SOURCE DATA =>
╭──

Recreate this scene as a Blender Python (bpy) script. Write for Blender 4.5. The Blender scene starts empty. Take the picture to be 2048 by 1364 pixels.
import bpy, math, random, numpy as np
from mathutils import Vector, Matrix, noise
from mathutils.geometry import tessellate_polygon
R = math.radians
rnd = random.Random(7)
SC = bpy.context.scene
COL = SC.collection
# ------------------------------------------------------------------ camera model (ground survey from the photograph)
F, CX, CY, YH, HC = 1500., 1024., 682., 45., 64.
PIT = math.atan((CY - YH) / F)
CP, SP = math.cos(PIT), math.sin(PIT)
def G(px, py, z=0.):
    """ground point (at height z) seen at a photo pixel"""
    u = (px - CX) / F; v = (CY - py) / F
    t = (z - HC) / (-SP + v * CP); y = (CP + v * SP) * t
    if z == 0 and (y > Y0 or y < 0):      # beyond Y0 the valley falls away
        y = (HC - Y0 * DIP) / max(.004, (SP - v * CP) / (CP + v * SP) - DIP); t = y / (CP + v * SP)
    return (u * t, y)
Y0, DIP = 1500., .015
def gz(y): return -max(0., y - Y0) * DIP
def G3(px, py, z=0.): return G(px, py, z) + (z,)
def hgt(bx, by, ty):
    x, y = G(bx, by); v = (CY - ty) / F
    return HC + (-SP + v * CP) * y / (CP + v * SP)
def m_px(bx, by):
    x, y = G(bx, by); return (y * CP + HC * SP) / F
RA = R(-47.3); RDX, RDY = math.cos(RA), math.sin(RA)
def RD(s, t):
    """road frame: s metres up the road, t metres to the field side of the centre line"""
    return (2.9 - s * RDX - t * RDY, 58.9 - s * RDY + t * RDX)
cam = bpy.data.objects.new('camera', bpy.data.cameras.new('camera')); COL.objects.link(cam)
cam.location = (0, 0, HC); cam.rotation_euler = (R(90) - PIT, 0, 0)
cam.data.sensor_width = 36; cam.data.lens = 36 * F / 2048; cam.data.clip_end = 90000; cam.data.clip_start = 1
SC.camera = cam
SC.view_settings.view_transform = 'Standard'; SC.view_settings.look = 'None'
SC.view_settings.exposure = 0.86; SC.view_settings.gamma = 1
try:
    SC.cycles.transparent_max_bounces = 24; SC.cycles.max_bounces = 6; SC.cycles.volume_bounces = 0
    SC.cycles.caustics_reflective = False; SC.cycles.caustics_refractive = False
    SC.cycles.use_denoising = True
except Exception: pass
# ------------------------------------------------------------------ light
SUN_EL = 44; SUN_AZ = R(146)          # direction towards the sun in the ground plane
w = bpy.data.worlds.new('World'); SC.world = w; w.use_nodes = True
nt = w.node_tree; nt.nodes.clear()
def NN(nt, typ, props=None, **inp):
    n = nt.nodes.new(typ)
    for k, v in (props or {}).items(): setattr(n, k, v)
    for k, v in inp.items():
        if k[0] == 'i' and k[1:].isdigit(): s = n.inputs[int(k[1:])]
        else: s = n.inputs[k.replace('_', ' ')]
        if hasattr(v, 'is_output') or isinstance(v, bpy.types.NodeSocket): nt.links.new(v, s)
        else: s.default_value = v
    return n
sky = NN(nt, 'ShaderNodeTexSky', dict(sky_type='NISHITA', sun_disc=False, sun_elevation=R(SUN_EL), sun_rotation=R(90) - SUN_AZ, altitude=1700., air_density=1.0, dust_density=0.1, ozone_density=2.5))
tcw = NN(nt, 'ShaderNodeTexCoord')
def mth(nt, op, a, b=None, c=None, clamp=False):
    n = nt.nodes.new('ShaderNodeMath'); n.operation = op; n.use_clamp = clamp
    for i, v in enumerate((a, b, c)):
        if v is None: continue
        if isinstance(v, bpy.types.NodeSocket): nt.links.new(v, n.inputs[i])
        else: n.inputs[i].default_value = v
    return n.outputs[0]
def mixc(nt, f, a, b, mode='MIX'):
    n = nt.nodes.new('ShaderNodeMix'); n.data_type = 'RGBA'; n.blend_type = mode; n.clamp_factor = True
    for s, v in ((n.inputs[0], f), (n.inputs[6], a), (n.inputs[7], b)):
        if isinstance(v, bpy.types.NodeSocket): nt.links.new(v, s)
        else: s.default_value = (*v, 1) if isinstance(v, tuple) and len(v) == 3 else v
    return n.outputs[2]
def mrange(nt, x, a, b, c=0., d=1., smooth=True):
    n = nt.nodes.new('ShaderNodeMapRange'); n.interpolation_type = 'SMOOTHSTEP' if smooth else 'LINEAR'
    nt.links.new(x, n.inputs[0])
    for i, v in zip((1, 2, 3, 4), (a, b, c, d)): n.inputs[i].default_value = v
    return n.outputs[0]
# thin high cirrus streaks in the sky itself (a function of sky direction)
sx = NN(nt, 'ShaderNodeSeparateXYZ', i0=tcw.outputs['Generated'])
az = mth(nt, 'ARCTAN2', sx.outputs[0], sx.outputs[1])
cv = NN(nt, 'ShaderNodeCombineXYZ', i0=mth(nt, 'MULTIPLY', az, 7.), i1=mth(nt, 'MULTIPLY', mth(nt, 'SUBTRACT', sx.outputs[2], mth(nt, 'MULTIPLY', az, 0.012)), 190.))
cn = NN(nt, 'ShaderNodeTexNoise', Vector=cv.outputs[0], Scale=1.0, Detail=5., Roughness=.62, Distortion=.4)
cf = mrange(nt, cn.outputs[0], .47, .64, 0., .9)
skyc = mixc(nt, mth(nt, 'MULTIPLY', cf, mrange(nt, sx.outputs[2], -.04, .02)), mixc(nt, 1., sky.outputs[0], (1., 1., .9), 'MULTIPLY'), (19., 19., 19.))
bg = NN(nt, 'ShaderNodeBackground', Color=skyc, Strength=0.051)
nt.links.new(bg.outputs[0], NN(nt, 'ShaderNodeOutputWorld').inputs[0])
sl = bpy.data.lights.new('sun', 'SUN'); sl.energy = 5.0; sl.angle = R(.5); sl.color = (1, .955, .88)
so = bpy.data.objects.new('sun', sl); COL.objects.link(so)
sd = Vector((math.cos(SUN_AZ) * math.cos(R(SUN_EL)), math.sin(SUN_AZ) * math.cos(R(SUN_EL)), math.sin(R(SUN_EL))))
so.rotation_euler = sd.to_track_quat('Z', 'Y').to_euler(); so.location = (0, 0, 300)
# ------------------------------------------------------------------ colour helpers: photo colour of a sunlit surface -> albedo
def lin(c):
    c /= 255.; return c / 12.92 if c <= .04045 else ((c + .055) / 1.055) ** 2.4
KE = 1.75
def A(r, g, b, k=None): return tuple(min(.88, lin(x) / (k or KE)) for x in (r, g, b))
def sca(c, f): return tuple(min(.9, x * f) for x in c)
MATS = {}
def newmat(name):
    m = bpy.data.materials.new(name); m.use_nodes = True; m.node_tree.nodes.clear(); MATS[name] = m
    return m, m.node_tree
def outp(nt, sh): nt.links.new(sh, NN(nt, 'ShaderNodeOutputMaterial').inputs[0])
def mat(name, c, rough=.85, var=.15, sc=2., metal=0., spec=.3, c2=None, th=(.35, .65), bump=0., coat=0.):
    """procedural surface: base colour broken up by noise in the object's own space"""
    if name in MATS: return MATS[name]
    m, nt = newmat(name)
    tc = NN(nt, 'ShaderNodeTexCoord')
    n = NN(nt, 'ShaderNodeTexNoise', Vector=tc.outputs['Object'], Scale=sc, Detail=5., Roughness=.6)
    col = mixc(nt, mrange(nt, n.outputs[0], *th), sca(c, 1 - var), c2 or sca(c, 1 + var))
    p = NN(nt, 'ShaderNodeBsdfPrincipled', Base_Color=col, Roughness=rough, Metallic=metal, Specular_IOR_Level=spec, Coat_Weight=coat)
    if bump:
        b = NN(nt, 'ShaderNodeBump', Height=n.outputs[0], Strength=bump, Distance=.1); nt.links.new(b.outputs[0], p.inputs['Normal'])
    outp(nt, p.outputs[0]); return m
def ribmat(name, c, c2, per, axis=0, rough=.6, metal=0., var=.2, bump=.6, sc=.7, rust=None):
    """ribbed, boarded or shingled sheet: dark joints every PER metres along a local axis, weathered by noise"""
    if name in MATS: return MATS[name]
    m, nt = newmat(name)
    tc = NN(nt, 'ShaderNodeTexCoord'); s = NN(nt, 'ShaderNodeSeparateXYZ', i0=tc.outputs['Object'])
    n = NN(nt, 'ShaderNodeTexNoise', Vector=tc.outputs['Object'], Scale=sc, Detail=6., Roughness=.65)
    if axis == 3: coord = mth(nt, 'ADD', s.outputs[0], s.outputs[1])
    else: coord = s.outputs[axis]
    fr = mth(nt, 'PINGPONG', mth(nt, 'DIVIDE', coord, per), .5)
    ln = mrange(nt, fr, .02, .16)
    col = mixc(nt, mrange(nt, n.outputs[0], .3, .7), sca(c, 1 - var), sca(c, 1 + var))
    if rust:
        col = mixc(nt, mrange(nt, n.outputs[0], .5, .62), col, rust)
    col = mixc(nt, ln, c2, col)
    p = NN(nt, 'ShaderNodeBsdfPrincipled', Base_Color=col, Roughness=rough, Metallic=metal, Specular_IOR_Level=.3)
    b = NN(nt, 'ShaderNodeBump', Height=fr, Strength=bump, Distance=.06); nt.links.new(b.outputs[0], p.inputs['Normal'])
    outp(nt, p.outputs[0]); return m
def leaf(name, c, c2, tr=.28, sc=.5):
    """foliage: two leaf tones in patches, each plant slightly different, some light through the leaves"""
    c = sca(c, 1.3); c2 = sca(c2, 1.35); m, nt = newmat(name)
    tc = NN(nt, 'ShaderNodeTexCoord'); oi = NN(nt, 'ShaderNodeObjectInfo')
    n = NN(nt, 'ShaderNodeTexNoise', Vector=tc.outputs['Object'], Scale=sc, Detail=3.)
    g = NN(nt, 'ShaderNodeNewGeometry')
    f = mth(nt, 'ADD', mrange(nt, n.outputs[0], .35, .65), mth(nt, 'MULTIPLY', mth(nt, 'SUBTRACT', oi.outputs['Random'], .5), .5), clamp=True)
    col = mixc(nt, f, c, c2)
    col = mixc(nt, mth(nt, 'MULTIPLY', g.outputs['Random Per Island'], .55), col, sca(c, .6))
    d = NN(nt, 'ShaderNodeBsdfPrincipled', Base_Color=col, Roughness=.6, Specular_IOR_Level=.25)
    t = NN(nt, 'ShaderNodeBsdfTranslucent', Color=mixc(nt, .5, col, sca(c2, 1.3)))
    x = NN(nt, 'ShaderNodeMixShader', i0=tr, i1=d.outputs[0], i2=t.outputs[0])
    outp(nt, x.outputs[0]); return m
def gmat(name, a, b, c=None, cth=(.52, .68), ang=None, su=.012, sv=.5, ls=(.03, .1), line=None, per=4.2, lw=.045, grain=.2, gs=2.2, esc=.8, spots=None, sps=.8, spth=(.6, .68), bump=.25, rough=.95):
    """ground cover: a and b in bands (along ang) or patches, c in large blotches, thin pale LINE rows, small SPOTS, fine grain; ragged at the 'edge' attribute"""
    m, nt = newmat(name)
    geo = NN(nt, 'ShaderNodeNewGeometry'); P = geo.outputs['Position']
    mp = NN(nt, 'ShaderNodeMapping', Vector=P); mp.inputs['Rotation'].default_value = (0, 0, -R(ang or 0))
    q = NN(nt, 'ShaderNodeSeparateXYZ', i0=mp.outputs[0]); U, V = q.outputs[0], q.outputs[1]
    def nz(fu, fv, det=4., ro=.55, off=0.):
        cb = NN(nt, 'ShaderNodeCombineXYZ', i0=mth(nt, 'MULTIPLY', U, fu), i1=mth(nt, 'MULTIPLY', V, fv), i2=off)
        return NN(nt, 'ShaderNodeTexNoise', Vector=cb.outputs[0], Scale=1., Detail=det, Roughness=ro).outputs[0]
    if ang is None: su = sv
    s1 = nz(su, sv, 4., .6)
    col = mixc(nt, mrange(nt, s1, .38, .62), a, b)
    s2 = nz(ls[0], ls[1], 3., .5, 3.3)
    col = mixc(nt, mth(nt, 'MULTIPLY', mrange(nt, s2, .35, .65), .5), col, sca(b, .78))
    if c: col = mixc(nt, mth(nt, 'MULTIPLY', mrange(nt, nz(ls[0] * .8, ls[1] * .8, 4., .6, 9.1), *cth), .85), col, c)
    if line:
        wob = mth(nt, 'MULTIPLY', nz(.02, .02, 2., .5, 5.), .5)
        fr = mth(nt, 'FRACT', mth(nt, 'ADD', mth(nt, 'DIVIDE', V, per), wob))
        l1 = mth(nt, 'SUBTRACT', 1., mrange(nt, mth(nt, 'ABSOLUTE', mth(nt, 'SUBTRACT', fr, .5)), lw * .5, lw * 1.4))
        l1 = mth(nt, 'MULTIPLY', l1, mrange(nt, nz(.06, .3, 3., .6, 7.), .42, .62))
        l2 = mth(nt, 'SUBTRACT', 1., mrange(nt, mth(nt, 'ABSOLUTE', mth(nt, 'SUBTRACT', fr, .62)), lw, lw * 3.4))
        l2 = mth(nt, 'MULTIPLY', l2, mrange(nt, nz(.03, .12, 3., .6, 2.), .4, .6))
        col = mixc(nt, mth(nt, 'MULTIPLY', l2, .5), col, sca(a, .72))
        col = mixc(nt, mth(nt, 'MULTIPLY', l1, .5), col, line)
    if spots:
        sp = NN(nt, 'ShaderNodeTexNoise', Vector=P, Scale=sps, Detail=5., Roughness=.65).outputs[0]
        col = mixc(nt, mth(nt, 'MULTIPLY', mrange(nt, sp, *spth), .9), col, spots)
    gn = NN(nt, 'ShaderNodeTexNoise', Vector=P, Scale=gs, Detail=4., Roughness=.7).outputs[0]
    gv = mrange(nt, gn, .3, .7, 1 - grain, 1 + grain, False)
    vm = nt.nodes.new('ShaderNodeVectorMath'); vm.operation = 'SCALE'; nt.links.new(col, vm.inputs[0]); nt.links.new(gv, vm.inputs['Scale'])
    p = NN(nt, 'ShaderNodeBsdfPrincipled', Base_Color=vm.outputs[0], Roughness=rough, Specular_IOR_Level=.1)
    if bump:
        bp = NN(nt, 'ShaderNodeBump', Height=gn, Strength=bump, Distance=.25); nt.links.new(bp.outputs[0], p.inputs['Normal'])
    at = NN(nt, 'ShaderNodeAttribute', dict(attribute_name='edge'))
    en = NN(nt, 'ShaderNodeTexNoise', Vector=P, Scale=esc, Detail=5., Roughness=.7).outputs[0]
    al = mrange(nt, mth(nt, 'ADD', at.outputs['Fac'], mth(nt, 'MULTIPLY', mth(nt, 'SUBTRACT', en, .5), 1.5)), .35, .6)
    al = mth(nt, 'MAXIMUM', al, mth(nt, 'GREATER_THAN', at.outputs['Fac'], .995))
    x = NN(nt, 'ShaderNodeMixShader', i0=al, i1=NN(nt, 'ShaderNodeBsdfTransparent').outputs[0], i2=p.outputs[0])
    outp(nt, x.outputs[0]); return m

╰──

Extract, from the material above, each line holding the word "scene".

WRITTEN SOLUTION =>
Recreate this scene as a Blender Python (bpy) script. Write for Blender 4.5. The Blender scene starts empty. Take the picture to be 2048 by 1364 pixels.
SC = bpy.context.scene